Drug Test Policy Deters Volunteers
FL library loses valuable service, hopes for revision
By Norman Oder -- Library Journal, 11/01/2006
The five-branch Levy County Public Library System, FL, located southwest of Gainesville, serves a population of only 36,000, with per capita funding under $10, so volunteers “do anything and everything,” Director Bonnie Tollefson told LJ. But the library’s volunteer pool has nearly evaporated, from 55 to two, after the mostly seniors volunteer force objected to the county’s strict drug-testing policy for volunteers and employees.
“An 80-year-old woman is not about to pee in a cup,” Tollefson told the Williston Pioneer Sun News. “It is an affront to her dignity.” Indeed, the procedure adopted by the county requires that the testing be done while a laboratory employee lingers in hearing distance, apparently to preclude the switching of samples.
The Gainesville Sun quoted an unnamed volunteer who observed, “It’s not like we are a high-risk group for coming in drunk or high or stoned or whatever.” Levy County coordinator Fred Moody blamed the situation on the county’s public risk management insurance, which directs the county to treat volunteers no differently than employees. He told the Sun that the county would consider less-intrusive tests like mouth swabs, which other agencies use.

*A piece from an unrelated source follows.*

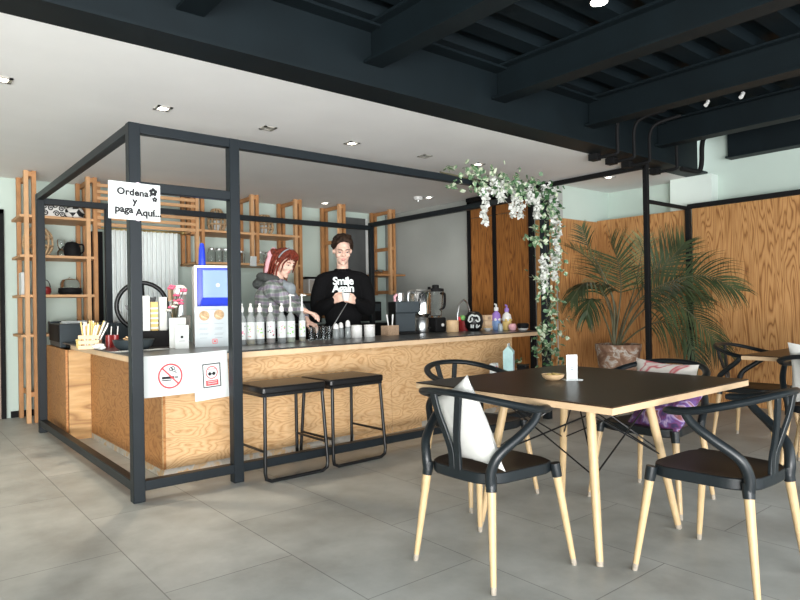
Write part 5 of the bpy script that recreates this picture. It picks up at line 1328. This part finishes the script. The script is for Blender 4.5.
link('hair', remesh(hr, .0065, 2, .4), 'hair_brown', root)
# sweatshirt
sw = MB()
sw.ball((0, .0, 1.30), (.195, .135, .24), 20, 14); sw.ball((0, .015, 1.08), (.19, .14, .2), 20, 14); sw.capsule([(-.17, -.015, 1.445), (0, -.012, 1.468), (.17, -.015, 1.445)], [.083, .093, .083], 16)
sw.capsule([(0, -.012, 1.45), (0, -.005, 1.505)], [.1, .082], 18)
sw.lathe([(.19, .90), (.2, .93), (.2, .96), (.185, 1.0)], 24, mtx=Matrix.Scale(.72, 4, (0, 1, 0)))
for sx, wv in ((1, wr), (-1, wl)):
    el = Vector((sx*.255, .015, 1.145)); up = Vector((sx*.2, -.012, 1.425))
    pts = spline([up, up.lerp(el, .5)+Vector((sx*.022, -.01, 0)), el, el.lerp(wv, .5)+Vector((sx*.004, 0, -.015)), wv], 4); rr = [.088, .086, .084, .081, .079, .078, .076, .074, .074, .07, .066, .062, .059, .055, .051, .046, .041]
    sw.capsule(pts, rr[:len(pts)], 14)
    for k in range(3): sw.ball(tuple(el.lerp(wv, .25+.2*k)), (.07-.008*k,)*3, 12, 8)
swo = link('sweatshirt', remesh(sw, .010, 4), 'sweat', root)
mb = MB(); mb.tube([(.079*math.cos(a), .066*math.sin(a)+.006, 1.533-.026*math.sin(a)) for a in [2*PI*k/30 for k in range(30)]], .012, 8, closed=True); mb.build('neck_band', 'sweat', swo)
pt = MB(); pt.ball((0, 0, .93), (.175, .125, .14), 18, 12)
for sx in (1, -1): pt.capsule([(sx*.09, 0, .93), (sx*.1, .01, .52), (sx*.105, -.01, .1)], [.105, .08, .066], 14)
link('trousers', remesh(pt, .012, 3), 'pants', root)
for sx in (1, -1): MB().prism([(sx*.108+x, y) for x, y in ((-.045, -.07), (.045, -.07), (.05, .1), (.035, .19), (-.035, .19), (-.05, .1))], 0, .075).build('shoe', 'blackmat', root, bevel=.02)
# chest print laid onto the cloth
dg = bpy.context.evaluated_depsgraph_get()
from mathutils.bvhtree import BVHTree
bv = BVHTree.FromPolygons([v.co.copy() for v in swo.data.vertices], [tuple(p.vertices) for p in swo.data.polygons])
tm = MB(); flip = Matrix.Rotation(PI, 4, 'Z') @ Matrix.Rotation(PI/2, 4, 'X')
add_text(tm, 'Smile', .108, Matrix.Translation((0, 0, 1.392)) @ flip, offset=.0032, space=.9)
add_text(tm, 'Again', .108, Matrix.Translation((0, 0, 1.318)) @ flip, offset=.0032, space=.9)
bmt = bmesh.new(); bmt.from_mesh(tm.mesh('t')); bmesh.ops.triangulate(bmt, faces=bmt.faces); bmesh.ops.subdivide_edges(bmt, edges=[e for e in bmt.edges if e.calc_length() > .03], cuts=2)
for v in bmt.verts:
    hit = bv.ray_cast(Vector((v.co.x, 1, v.co.z)), Vector((0, -1, 0)))
    v.co.y = (hit[0].y if hit[0] else .13)+.004+(.0005 if v.co.y > 0 else 0)
me = bpy.data.meshes.new('chest_print'); bmt.to_mesh(me); bmt.free(); link('chest_print', me, 'print', swo, smooth=False)
# the cup he holds
mw = Matrix.Translation((c.x, c.y, 0)) @ Matrix.Rotation(root.rotation_euler.z, 4, 'Z')
cup = mw @ Vector((-.01, .345, 1.225)); tt = thing('white_cup', 'white cup held in both hands by the man', 'cup', cup)
MB().lathe([(.028, 0), (.036, .03), (.042, .075), (.038, .075), (.032, .03), (0, .006)], 22, cap=False).build('cup_body', 'ceramic', tt); MB().lathe([(0, 0), (.0275, 0), (.0275, .004)], 18).build('cup_foot', 'ceramic', tt)

# ---- woman: leaning to the right over the counter
D0 = 6.05
wb = at(270, 340, D=D0); root = thing('person', 'woman with auburn hair in a grey plaid hoodie bending over the counter', 'person', (wb.x, wb.y, 0))
wo = Vector((wb.x, wb.y, 0)); rx = Vector((CR.x, CR.y, 0)).normalized(); cx = Vector((-CF.x, -CF.y, 0)).normalized(); ZV = Vector((0, 0, 1))
def wp(px, py, dd=0): return at(px, py, D=D0+dd)-wo
hc = wp(283.5, 263, -.02); fw = (rx*.80+cx*.50-ZV*.42).normalized(); up = ZV-fw*ZV.dot(fw); up.normalize(); sd = fw.cross(up)
hmw = Matrix.Translation(hc) @ Matrix((sd, fw, up)).transposed().to_4x4()
hs = 1.10
sk = MB(); head_shape(sk, hmw, hs, True)
neck = wp(276, 281); pel = Vector((0, 0, .95))-rx*.02
sk.capsule([neck-ZV*.02, hmw @ Vector((0, -.03, -.03))], [.055, .05], 14); sk.capsule([neck, wp(271, 300), pel], [.08, .1, .11], 14)
shN, shF = wp(272, 289, -.13), wp(283, 288, .14); elN, wrN = wp(290, 306, -.2), wp(306, 311.5, -.3); elF, wrF = wp(300, 310, .1), wp(308, 322, -.1)
sk.capsule([shN, elN, wrN], [.045, .038, .026], 12); sk.capsule([shF, elF, wrF], [.045, .038, .026], 12)
hand(sk, wrN, (wp(322, 316, -.34)-wrN), -ZV*.9-rx*.2, cx*-1, 1.02, .75); hand(sk, wrF, wp(316, 326, -.15)-wrF, -ZV, cx, 1.0, .8)
for s_ in (1, -1):
    h0 = pel+cx*.09*s_; sk.capsule([h0, Vector((0, 0, .5))+cx*.09*s_, Vector((0, 0, .09))+cx*.1*s_, Vector((0, 0, .04))+cx*.1*s_+rx*.12], [.085, .058, .042, .033], 12)
link('body', remesh(sk, .0065, 3, .4), 'skin', root)
face_parts(root, hmw, hs, 'hair_red')
hr = MB(); S = hmw @ Matrix.Scale(hs, 4); rh = random.Random(3)
hr.ball((0, 0, 0), (.079, .097, .078), 18, 12, S @ Matrix.Translation((0, -.022, .050))); hr.ball((0, 0, 0), (.07, .05, .08), 16, 10, S @ Matrix.Translation((0, -.06, -.02)))
def lock(pts, r0, r1):
    q = spline([S @ Vector(v) for v in pts], 6); n = len(q); hr.capsule(q, [(r0+(r1-r0)*i/(n-1))*hs for i in range(n)], 8)
for sx in (1, -1):
    for k in range(4):
        o = .006*k; lock([(sx*.02, .055-.02*k, .125), (sx*(.058+o), .05-.03*k, .078), (sx*(.076+o*.3), .03-.032*k, .01), (sx*(.076), .02-.03*k, -.07), (sx*(.066), .035-.035*k, -.15-.025*(k % 2))], .017, .006)
    lock([(sx*.012, .078, .112), (sx*.045, .085, .075), (sx*.073, .068, .02), (sx*.074, .066, -.06)], .012, .006)
for x in (-.04, -.02, .0, .02, .04): lock([(x*.6, .05, .128), (x, .092, .105), (x*1.25, .1, .066)], .014, .007)
for i in range(5): lock([((i-2)*.03, -.1, .07), ((i-2)*.034, -.125, -.02), ((i-2)*.034, -.12, -.11), ((i-2)*.03, -.1, -.18)], .024, .012)
link('hair', remesh(hr, .006, 2, .4), 'hair_red', root)
mb = MB()
for v, r in (((.02, -.135, .06), (.035, .025, .035)), ((.06, -.115, .035), (.035, .03, .04)), ((.075, -.10, -.03), (.028, .028, .065)), ((-.03, -.135, .03), (.04, .02, .03)), ((.075, -.095, -.09), (.022, .02, .05))): mb.ball((0, 0, 0), r, 12, 8, S @ Matrix.Translation(v))
link('hair_scarf', remesh(mb, .008, 4), 'pink', root)
mb = MB(); mb.tube([S @ Vector((.092*math.cos(a), .012+.02*math.sin(a), .05+.092*math.sin(a))) for a in [PI*k/20 for k in range(21)]], .006*hs, 8); mb.build('hair_band', 'greyink', root)
hd = MB(); hd.capsule([neck-ZV*.03-rx*.02, wp(270, 298), wp(269, 318), pel+ZV*.02], [.105, .145, .14, .135], 18)
hd.capsule([shN, shN.lerp(elN, .5)+Vector((0, 0, .01)), elN, elN.lerp(wrN, .62)], [.088, .078, .068, .05], 14); hd.capsule([shF, elF, elF.lerp(wrF, .6)], [.08, .065, .045], 14)
hd.capsule([shN, neck-ZV*.03, shF], [.085, .09, .08], 14)
hdo = link('hoodie', remesh(hd, .010, 4), 'plaid', root)
ho = MB()
for i in range(11):
    a = PI*.25+PI*1.5*i/10; ctr = neck+ZV*.0-rx*.055; q = ctr+rx*(.085*math.cos(a))+cx*(.115*math.sin(a))+ZV*(.025-.02*math.cos(a)); ho.ball(tuple(q), (.05, .05, .042), 10, 7)
ho.ball(tuple(wp(260, 284)), (.075, .075, .055), 14, 10); link('hood', remesh(ho, .010, 4), 'hood', hdo)
mb = MB(); mb.capsule([neck+rx*.045-ZV*.03, wp(289, 289), wp(287, 305)], [.055, .07, .07], 12); link('shirt_front', remesh(mb, .01, 4), 'greyink', root)
pt = MB(); pt.ball(tuple(pel-ZV*.03), (.15, .15, .13), 16, 10)
for s_ in (1, -1): pt.capsule([pel+cx*.085*s_, Vector((0, 0, .5))+cx*.09*s_, Vector((0, 0, .09))+cx*.1*s_], [.1, .075, .06], 14)
link('trousers', remesh(pt, .012, 3), 'pants', root)
for s_ in (1, -1):
    b = cx*.1*s_; mt = Matrix.Translation(b) @ Matrix((rx, cx, ZV)).transposed().to_4x4(); MB().prism([(-.07, -.04), (.1, -.045), (.17, -.03), (.17, .03), (.1, .045), (-.07, .04)], 0, .07, mt).build('shoe', 'blackmat', root, bevel=.02)

# the appliances and ornaments at the far end are larger than first built
for nm, sc_ in (('coffee_grinder', 1.18), ('juice_mixer', 1.3), ('blender', 1.3), ('wooden_cup', 1.3), ('flower_basket', 1.4), ('round_jar', 1.35), ('letter_stand', 1.25), ('pump_bottle', 1.3), ('pump_bottle.001', 1.3), ('pink_cup', 1.15), ('dark_bowl', 1.15), ('spice_shaker', 1.1)):
    bpy.data.objects[nm].scale = (sc_,)*3
# ------------------------------------------------------------------ light
w = bpy.data.worlds.new('daylight'); SC.world = w; w.use_nodes = True
bg = w.node_tree.nodes['Background']; bg.inputs['Color'].default_value = (.90, .965, 1.0, 1); bg.inputs['Strength'].default_value = 1.0
def area(name, loc, target, sx, sy, energy, col=(1, 1, 1)):
    ld = bpy.data.lights.new(name, 'AREA'); ld.shape = 'RECTANGLE'; ld.size = sx; ld.size_y = sy; ld.energy = energy; ld.color = col
    o = bpy.data.objects.new(name, ld); COL.objects.link(o); o.location = loc
    o.rotation_euler = (Vector(target)-Vector(loc)).to_track_quat('-Z', 'Y').to_euler(); return o
# daylight through the open terrace front behind the camera, then an added fill for the ceiling
area('terrace_daylight', (1.5, -3.15, 1.6), (2.5, 5, 1.0), 9, 2.8, 270, (.93, .97, 1))
area('ceiling_fill', (-2.2, -2.6, .1), (-.6, 3.5, 2.6), 5, 2.5, 1220, (1, .985, .965))  # unseen low lamp, added and aimed up to brighten the ceiling
vs = SC.view_settings; vs.view_transform = 'Standard'; vs.look = 'None'; vs.gamma = 1; vs.use_curve_mapping = False; vs.exposure = .62
SC.cycles.use_denoising = True
SC.cycles.max_bounces = 8; SC.cycles.diffuse_bounces = 5; SC.cycles.transparent_max_bounces = 12; SC.cycles.sample_clamp_indirect = 6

Alachua County Library District director Sol M. Hirsch, who is also president of the Florida Library Association, told LJ that the government requires due diligence regarding volunteers, but “I don’t know any other library that drug-tests volunteers.” (His library requires a background check.) As for the flap in Levy County, he said he hoped it would be a “cause to revisit the policy.”